Wave scattering in cylindrical waveguides: Analyzing flexible shells and liner conditions

Abstract

The scattering of fluid-structure-coupled waves is investigated in a cylindrical waveguide consisting of flexible shells and an expansion chamber connected via annular rigid discs. The scattering performance of the waveguide is studied in the presence of acoustic liners along the walls of the expansion chamber and the geometric variations along interfaces. A mode-matching method is applied to solve the corresponding mathematical problem. The study focuses on fluid- and structure-borne modes propagating in the flexible shells. The eigenfunctions in this case are non-orthogonal and obey generalized orthogonal properties, involving auxiliary parameters related to the ring conditions at the edges of the flexible shells. Although we considered clamped connections, the analysis can be extended to other ring conditions with appropriate changes.
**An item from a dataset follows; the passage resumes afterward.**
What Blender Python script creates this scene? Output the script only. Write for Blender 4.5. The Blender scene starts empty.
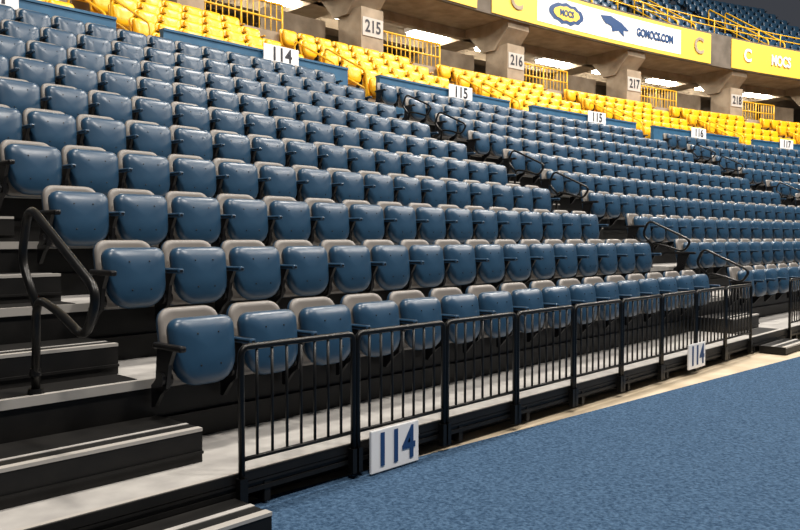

Through continuity conditions at the interfaces, orthogonal modes are used to project solutions in liner regions, resulting in linear algebraic systems. The performance of the waveguide is examined in terms of scattering powers and transmission loss as functions of frequency, chamber length, liner length, and porous screen impedance. It is observed that the variations in these parameters have a major influence on acoustic attenuation in the waveguide. These results are relevant for designing acoustic enclosures for different frequency bands.